Seen to be green

Seen to be green

Companies should be expected to earn their environmental credentials

'I love Hong Kong! I love green!' was the slogan in a series of government publicity programmes promoting greener lifestyle a few years back. This idea has been continued in the recent local green tide demaning a better environment.

The word 'green' has become a fashion - green can sell. Green products and services, no matter how green they really are, help instil psychological comfort into people's minds when they buy them. Now it appears that even a small bit of green can boost a company's social profile as a fulfilment of its corporate social responsibility.

Companies are advocating simpler food packaging, using electrical appliances with greater energy efficiency and optimising air-conditioning in their offices. These are environmentally-friendly moves in terms of resources and energy saving. They are indeed doing some good, but companies should be cautiously viewed as a whole before we raise our hands in applause.

We should not hear of banks glorifying their conversion of mailing monthly bills to e-statements as a green achievement on one hand, while delivering mass circulars to all households advertising mortgage products on the other.

Such two-faced practices only raise questions about a company's pledge to go green. Consumers sooner or later recognise such hypocrisy, which only damages a company's image.

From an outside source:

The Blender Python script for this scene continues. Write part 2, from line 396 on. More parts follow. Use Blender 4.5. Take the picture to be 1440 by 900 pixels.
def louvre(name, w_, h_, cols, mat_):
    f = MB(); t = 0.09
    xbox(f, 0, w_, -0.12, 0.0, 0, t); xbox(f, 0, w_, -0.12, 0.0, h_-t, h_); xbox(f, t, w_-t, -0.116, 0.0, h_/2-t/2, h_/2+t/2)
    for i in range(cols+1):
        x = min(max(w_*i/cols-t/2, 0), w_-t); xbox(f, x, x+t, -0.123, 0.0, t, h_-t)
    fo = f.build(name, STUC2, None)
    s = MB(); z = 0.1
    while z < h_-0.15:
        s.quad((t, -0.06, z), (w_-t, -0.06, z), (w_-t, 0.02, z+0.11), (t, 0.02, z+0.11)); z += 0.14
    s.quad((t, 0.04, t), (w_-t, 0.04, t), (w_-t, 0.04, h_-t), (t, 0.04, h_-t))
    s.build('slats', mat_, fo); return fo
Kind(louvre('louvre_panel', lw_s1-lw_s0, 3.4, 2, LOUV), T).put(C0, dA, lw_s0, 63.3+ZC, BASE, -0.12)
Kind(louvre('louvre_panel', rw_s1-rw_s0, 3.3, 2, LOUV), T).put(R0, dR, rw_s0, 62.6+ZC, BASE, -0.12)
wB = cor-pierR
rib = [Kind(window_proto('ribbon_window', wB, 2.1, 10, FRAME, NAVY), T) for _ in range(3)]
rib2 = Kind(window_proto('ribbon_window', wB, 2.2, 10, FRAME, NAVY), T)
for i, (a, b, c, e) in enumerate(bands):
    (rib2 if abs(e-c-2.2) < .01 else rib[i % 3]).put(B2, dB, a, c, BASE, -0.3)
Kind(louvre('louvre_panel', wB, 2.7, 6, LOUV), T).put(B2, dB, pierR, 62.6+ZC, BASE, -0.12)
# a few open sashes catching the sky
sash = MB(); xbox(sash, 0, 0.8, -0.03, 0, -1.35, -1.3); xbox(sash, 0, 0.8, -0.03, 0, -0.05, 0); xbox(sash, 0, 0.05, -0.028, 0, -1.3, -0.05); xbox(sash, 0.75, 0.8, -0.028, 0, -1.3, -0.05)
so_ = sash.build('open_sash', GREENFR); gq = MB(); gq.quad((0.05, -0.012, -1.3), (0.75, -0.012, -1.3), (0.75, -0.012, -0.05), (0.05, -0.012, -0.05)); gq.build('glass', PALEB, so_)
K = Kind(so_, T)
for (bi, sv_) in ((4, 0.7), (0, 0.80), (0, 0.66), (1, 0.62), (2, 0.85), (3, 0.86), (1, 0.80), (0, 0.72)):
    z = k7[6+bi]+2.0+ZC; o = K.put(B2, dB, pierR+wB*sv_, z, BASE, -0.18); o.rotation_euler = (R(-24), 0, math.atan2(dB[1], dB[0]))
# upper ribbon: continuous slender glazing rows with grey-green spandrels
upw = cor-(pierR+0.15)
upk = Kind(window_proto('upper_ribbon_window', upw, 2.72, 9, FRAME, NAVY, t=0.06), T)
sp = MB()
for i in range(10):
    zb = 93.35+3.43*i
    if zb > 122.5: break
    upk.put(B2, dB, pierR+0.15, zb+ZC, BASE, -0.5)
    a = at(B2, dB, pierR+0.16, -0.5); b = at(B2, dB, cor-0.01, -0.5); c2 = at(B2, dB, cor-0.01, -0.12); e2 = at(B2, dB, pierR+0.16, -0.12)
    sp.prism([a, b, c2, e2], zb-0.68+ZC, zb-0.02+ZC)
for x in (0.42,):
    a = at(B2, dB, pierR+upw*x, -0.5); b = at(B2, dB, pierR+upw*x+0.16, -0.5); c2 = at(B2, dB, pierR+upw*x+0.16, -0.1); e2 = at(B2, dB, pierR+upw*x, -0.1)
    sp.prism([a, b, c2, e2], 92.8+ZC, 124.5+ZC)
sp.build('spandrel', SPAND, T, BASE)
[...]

There are many cases of probable environmental damage in the name of going green. The feverish rush to buy bags tagged "I am not a plastic bag" displayed how people can overreact to the trend of eco-luxury. This seeking of prestige, which caused unnecessary consumption of these bags, sent a message that was the opposite of the meaning of going green.

Property developers in the New Territories recently caused an outcry when they laid out plans for "green" low-rise country villas and eco-friendly hotels.

What caused offence was the impact on ecologically sensitive bird and marine habitats during construction.

Green rural development should not be judged too quickly as a good thing before proper assessment can be made on a project's environmental impact.

While we must be careful not to be misled by the "greenwashing" practices of some companies, it's still important to maintain our own desire to stay green in our daily lives.

If the public holds these values strongly, and is more environmentally aware, then companies will think twice before adopting misleading green policies.

It will also encourage businesses to devote more resources to developing environmentally-friendly products and services, not simply using the green theme as an advertising gimmick.